** begin DATA ROWS **

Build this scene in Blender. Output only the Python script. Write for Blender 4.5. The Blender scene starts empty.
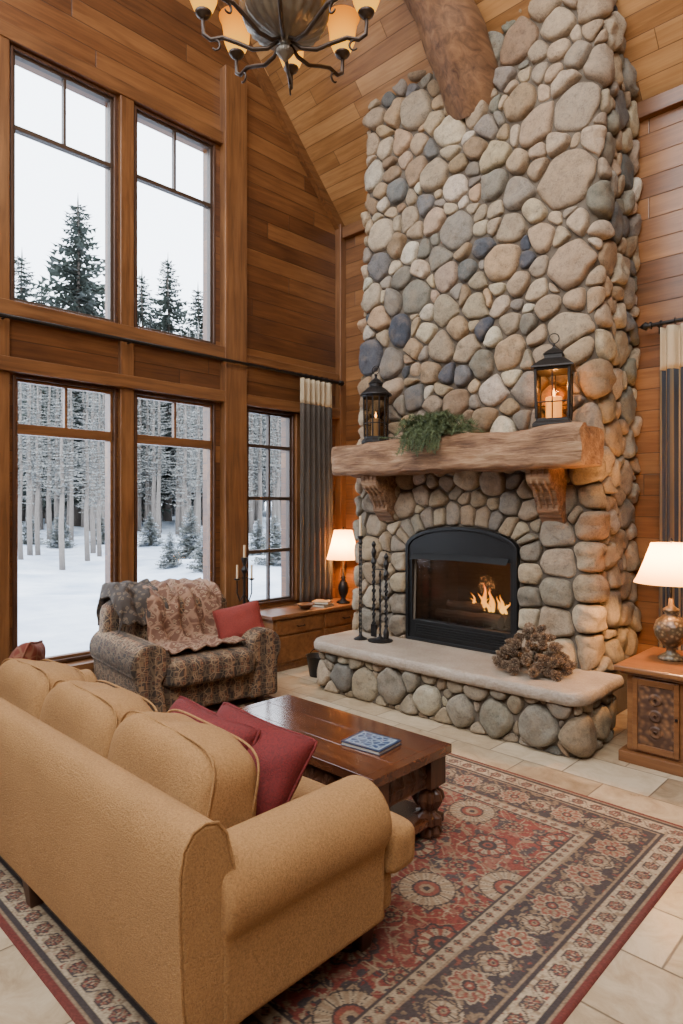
import bpy, math, random
import numpy as np
from mathutils import Vector, Matrix, noise
random.seed(7); np.random.seed(7)
PI=math.pi
C=bpy.context.scene.collection

# ------------------------------------------------------------ nodes
class NT:
    def __init__(s,name):
        s.m=bpy.data.materials.new(name); s.m.use_nodes=True
        s.t=s.m.node_tree; s.t.nodes.clear()
        s.out=s.t.nodes.new('ShaderNodeOutputMaterial')
    def n(s,typ,props=None,**ins):
        nd=s.t.nodes.new('ShaderNode'+typ)
        for k,v in (props or {}).items(): setattr(nd,k,v)
        for k,v in ins.items():
            key=int(k[1:]) if (k[0]=='_' and k[1:].isdigit()) else k.replace('_',' ')
            s.set(nd.inputs[key],v)
        return nd
    def set(s,inp,v):
        if hasattr(v,'is_linked') or isinstance(v,bpy.types.NodeSocket): s.t.links.new(v,inp)
        else:
            if isinstance(v,(tuple,list)) and len(v)==3 and inp.type=='RGBA': v=(*v,1)
            inp.default_value=v
    def M(s,op,a,b=0.0,c=0.0):
        nd=s.t.nodes.new('ShaderNodeMath'); nd.operation=op
        s.set(nd.inputs[0],a); s.set(nd.inputs[1],b); s.set(nd.inputs[2],c)
        return nd.outputs[0]
    def mix(s,f,a,b,bt='MIX'):
        nd=s.t.nodes.new('ShaderNodeMix'); nd.data_type='RGBA'; nd.blend_type=bt
        s.set(nd.inputs[0],f); s.set(nd.inputs[6],a); s.set(nd.inputs[7],b)
        return nd.outputs[2]
    def ramp(s,f,stops):
        nd=s.t.nodes.new('ShaderNodeValToRGB'); s.set(nd.inputs[0],f)
        cr=nd.color_ramp
        while len(cr.elements)<len(stops): cr.elements.new(0.5)
        for e,(p,c) in zip(cr.elements,stops):
            e.position=p; e.color=(*c,1)
        return nd.outputs[0]
    def obj(s): return s.n('TexCoord').outputs['Object']
    def xyz(s,v): 
        o=s.n('SeparateXYZ',None,_0=v).outputs; return o[0],o[1],o[2]
    def vec(s,x,y,z): return s.n('CombineXYZ',None,_0=x,_1=y,_2=z).outputs[0]
    def noise(s,vec,scale,detail=4,rough=.55,dist=0):
        return s.n('TexNoise',None,Vector=vec,Scale=scale,Detail=detail,Roughness=rough,Distortion=dist).outputs[0]
    def bump(s,h,strength=.3,dist=.01):
        return s.n('Bump',None,Height=h,Strength=strength,Distance=dist).outputs[0]
    def bsdf(s,col,rough=.5,metal=0,normal=None,**kw):
        nd=s.t.nodes.new('ShaderNodeBsdfPrincipled')
        s.set(nd.inputs['Base Color'],col); s.set(nd.inputs['Roughness'],rough); s.set(nd.inputs['Metallic'],metal)
        if normal is not None: s.set(nd.inputs['Normal'],normal)
        for k,v in kw.items(): s.set(nd.inputs[k.replace('_',' ')],v)
        s.t.links.new(nd.outputs[0],s.out.inputs[0]); return nd

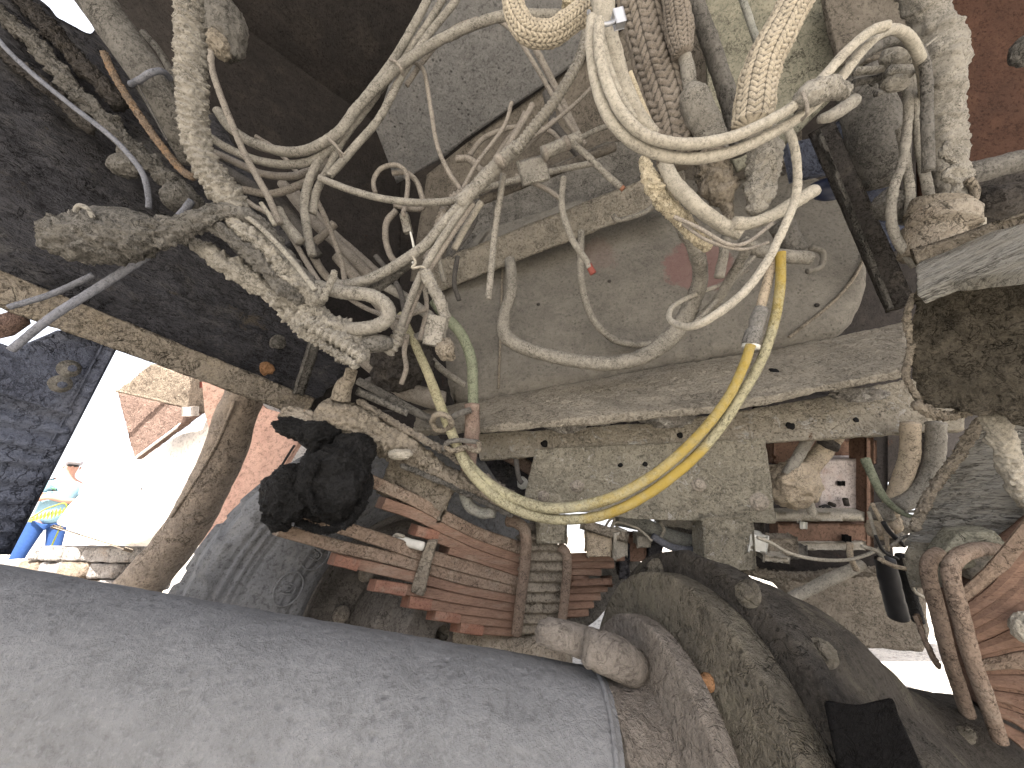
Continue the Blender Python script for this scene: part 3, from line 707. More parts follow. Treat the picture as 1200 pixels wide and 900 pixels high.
# ------------------------------------------------------------------ outside at the left
pa = plane((137, 457, 2.2), (240, 483, 1.9), (178, 428, 2.1))
wd = empty('sloped_guard', 'brown mud covered wedge of two facets over the white panel', 'guard', P(180, 480, 2.0))
o = slab('upper_facet', [pa(x, y) for x, y in ((138, 458), (178, 427), (237, 446), (242, 484))], .03, M['wedge'], wd, res=.012, disp=N((.004, 16, 3, True), (.004, 60, 2, True)), bevel=.003)
pc = plane((138, 459, 2.17), (231, 482, 1.9), (157, 537, 2.0))
o = slab('lower_facet', [pc(x, y) for x, y in ((138, 460), (232, 483), (158, 538))], .03, M['wedge_pink'], wd, res=.012, disp=N((.003, 14, 3, True), (.003, 60, 2, True)), bevel=.003)
hose('facet_edge', None, None, [(137, 458), (190, 470), (234, 482)], 2.0, 2, M['wedge'], 'smooth', parent=wd)
hose('facet_edge', None, None, [(236, 478), (200, 506), (157, 538)], 1.93, 1.6, M['cream'], 'smooth', parent=wd)
o = pbox('white_knob', 223, 482, 1.85, 11, 9, .04, M['cream'], wd, res=None)
o = pbox('red_lamp', 239, 451, 1.85, 5, 5, .02, M['red_wire'], wd, res=None)
pd_ = plane((157, 540, 2.3), (240, 486, 2.1), (145, 640, 2.0))
o = slab('white_bodywork', [pd_(x, y) for x, y in ((112, 560), (157, 539), (242, 486), (300, 440), (300, 560), (185, 625), (145, 641), (62, 615), (80, 590))], .35, M['cream'], res=.05, bevel=.03, segs=4)
tag(o, 'sunlit white body panel behind the bent brown pipe', 'panel'); cp = o; cpb = bvh(o)
quad_beam('edge_shade_strip', (62, 617, 2.0), (146, 643, 1.95), .8, .05, M['pipe'], None, None, parent=cp)  # dark strip drawn for the shadow along the panel's lower edge
for (x, y) in ((137, 601), (147, 605), (166, 573), (120, 590), (150, 583), (75, 612)):
    c, n = hit(cpb, x, y)
    if c is not None: bolt('paint_chip', c, n, .006, .002, M['rail'], cp, washer=False)
pp = plane((300, 480, 1.7), (345, 520, 1.65), (225, 640, 1.5))
o = slab('red_fender', [pp(x, y) for x, y in ((236, 446), (262, 440), (312, 478), (338, 486), (350, 520), (305, 588), (243, 640), (221, 638), (262, 560), (240, 486))], .03, M['pink'], res=.03, disp=N((.006, 6, 3, False)), bevel=.004)
tag(o, 'pinkish red fender, sunlight put into its tone, between the brown pipe and the tyre', 'fender')
hose('fender_seam', None, None, [(345, 522), (300, 590), (243, 640)], 1.5, 1.5, M['black_part'], 'smooth', parent=o)
# stacked weathered blocks, each one its own stone
wall = empty('stone_stack', 'low stack of weathered white and brown stones below the white panel', 'stone wall', (P(85, 660, 2.6)[0], P(85, 660, 2.6)[1], 0))
c0 = P(20, 668, 2.7); c1 = P(150, 640, 2.5)
ax = (c1-c0); ax[2] = 0; Lw = np.linalg.norm(ax); ax /= Lw; nn_ = np.array([-ax[1], ax[0], 0])
top = .64; rows = 7; hrow = top/rows
for rr_ in range(rows):
    x = -.1+(rr_ % 2)*.08
    while x < Lw+.2:
        L_ = .15+random.random()*.13
        cc = np.array([c0[0], c0[1], 0])+ax*(x+L_/2)+nn_*(random.random()*.03-.015)
        zz = hrow*(rr_+.5)
        if not (rr_ == rows-1 and x < .30):
            mt = M['stone'] if random.random() < .8 else M['wedge']
            box('stone', (cc[0], cc[1], zz), ax*(L_/2-.008), nn_*.16, (0, 0, hrow/2-.007), mt, wall, res=.03, disp=N((.010, 14, 3, True), seed=rr_*11+int(x*50)), bevel=.012)
        x += L_
# bent brown pipe
o = hose('bent_pipe', 'thick brown dusty pipe bending down from the frame rail at left', 'pipe', [(300, 425, 1.3, 22), (284, 470, 1.3, 23), (262, 530, 1.3, 25), (235, 590, 1.28, 26), (200, 645, 1.25, 28), (140, 710, 1.2, 31)], 1.3, 30, M['pipe'], 'dusty', amp=.6)
hose('pipe_rib', None, None, [(275, 470, 1.235), (256, 515, 1.235), (232, 560, 1.23), (200, 606, 1.21)], 1.2, 2, M['pipe'], 'dusty', parent=o)

# ------------------------------------------------------------------ wheel
psi = R(43)
wc = P(492, 735, 1.0); wn = np.array([math.sin(psi), -math.cos(psi), 0.])
wh = empty('truck_wheel', 'large dusty truck tyre on a brown rim behind the rusty spring', 'wheel', wc)
prof = [(-.26, .33), (-.26, .43), (-.24, .505), (-.215, .535), (-.04, .535), (-.018, .515), (-.012, .505), (-.004, .47), (.004, .42), (.004, .37), (-.004, .335), (-.012, .315), (-.03, .300), (-.05, .295)]
def tread(p):
    q = p-wc; s = q@wn; rad = q-np.outer(s, wn); r = np.linalg.norm(rad, axis=1)
    e1 = np.cross(wn, [0, 0, 1]); ang = np.arctan2(rad@np.array([0, 0, 1.]), rad@e1)
    on = (r > .50) & (s < -.015)
    lug = (np.sin(ang*26+np.sign(s+.12)*18*(s+.12)) > .15)*1.0
    cen = (np.abs(s+.125) < .008)
    out = on*(-.009*(1-lug)-.010*cen)
    ring = .005*np.sin((r-.30)*330)*((r > .46) & (r < .505))+.006*np.exp(-((r-.445)/.004)**2)+.007*np.exp(-((r-.338)/.004)**2)+.004*np.exp(-((r-.36)/.003)**2)
    return out+(~on)*ring+.0012*fbm(p, 25, 3, 2)
ty = lathe('tyre', wc, wn, prof, M['tyre'], wh, seg=420, step=.0045, disp=tread)
tyb = bvh(ty)
prof2 = [(-.25, .29), (-.05, .297), (-.035, .302), (-.03, .296), (-.05, .28), (-.11, .268), (-.15, .255), (-.155, .23), (-.13, .20), (-.12, .14), (-.12, .02)]
rim = lathe('rim', wc, wn, prof2, M['rim'], wh, seg=160, step=.008, disp=N((.002, 20, 3, False)))
hb = lathe('hub', wc, wn, [(-.13, .15), (-.04, .145), (.01, .135), (.02, .11), (.10, .10), (.11, .02)], M['rim'], wh, seg=96, step=.006, disp=N((.004, 25, 3, True)))
e1 = np.cross(wn, [0, 0, 1]); e1 /= np.linalg.norm(e1)
for k in range(10):
    a = 2*math.pi*k/10+.2
    bolt('wheel_nut', wc+wn*-.115+(e1*math.cos(a)+np.array([0, 0, 1])*math.sin(a))*.175, wn, .014, .02, M['bolt'], rim, seed=k)
# raised oval emblems with an open U on the sidewall
def on_wheel(r, a, off=.004):
    return wc+wn*(off)+(e1*math.cos(a)+np.array([0, 0, 1.])*math.sin(a))*r
sgn = 1 if (e1@RT) < 0 else -1
for (px_, py_) in ((338, 690), (370, 650)):
    c, n = hit(tyb, px_, py_)
    if c is None: continue
    rad = c-wc-wn*((c-wc)@wn); rr0 = np.linalg.norm(rad); rad /= rr0; tan = np.cross(wn, rad)
    em = sweep('emblem', [c+wn*.0015+(tan*math.cos(a)*.034+rad*math.sin(a)*.028) for a in np.linspace(0, 2*math.pi, 25)], .0022, M['tyre'], 'wire', ty)
    sweep('letter', [c+wn*.0015+(tan*u+rad*v) for u, v in ((.010, .015), (.010, -.002), (.007, -.011), (0, -.014), (-.007, -.011), (-.010, -.002), (-.010, .015), (-.005, .015), (-.005, 0), (0, -.007), (.005, 0), (.005, .015), (.010, .015))], .0018, M['tyre'], 'wire', em)
# second drum/rim behind the spring
dc = P(575, 640, 1.42); dn = np.array([math.sin(R(35)), -math.cos(R(35)), 0.])
dr = lathe('brake_drum', dc, dn, [(-.2, .30), (-.02, .30), (0, .29), (0, .25), (-.02, .24), (-.03, .12), (0, .11), (0, .02)], M['rim'], seg=120, step=.01, disp=N((.004, 12, 3, False)))
tag(dr, 'pale dusty round drum behind the upper leaves of the spring', 'brake drum')
hose('brass_ring', None, None, [(588, 570, 1.3), (586, 600, 1.3), (575, 626, 1.3), (560, 640, 1.3)], 1.3, 3, M['rust_cap'], 'smooth', parent=dr)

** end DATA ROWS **

WORK INSTRUCTIONS: In the data above, tally the lines holding "Python" and answer with the figure only.

EXERCISE OUTPUT: 2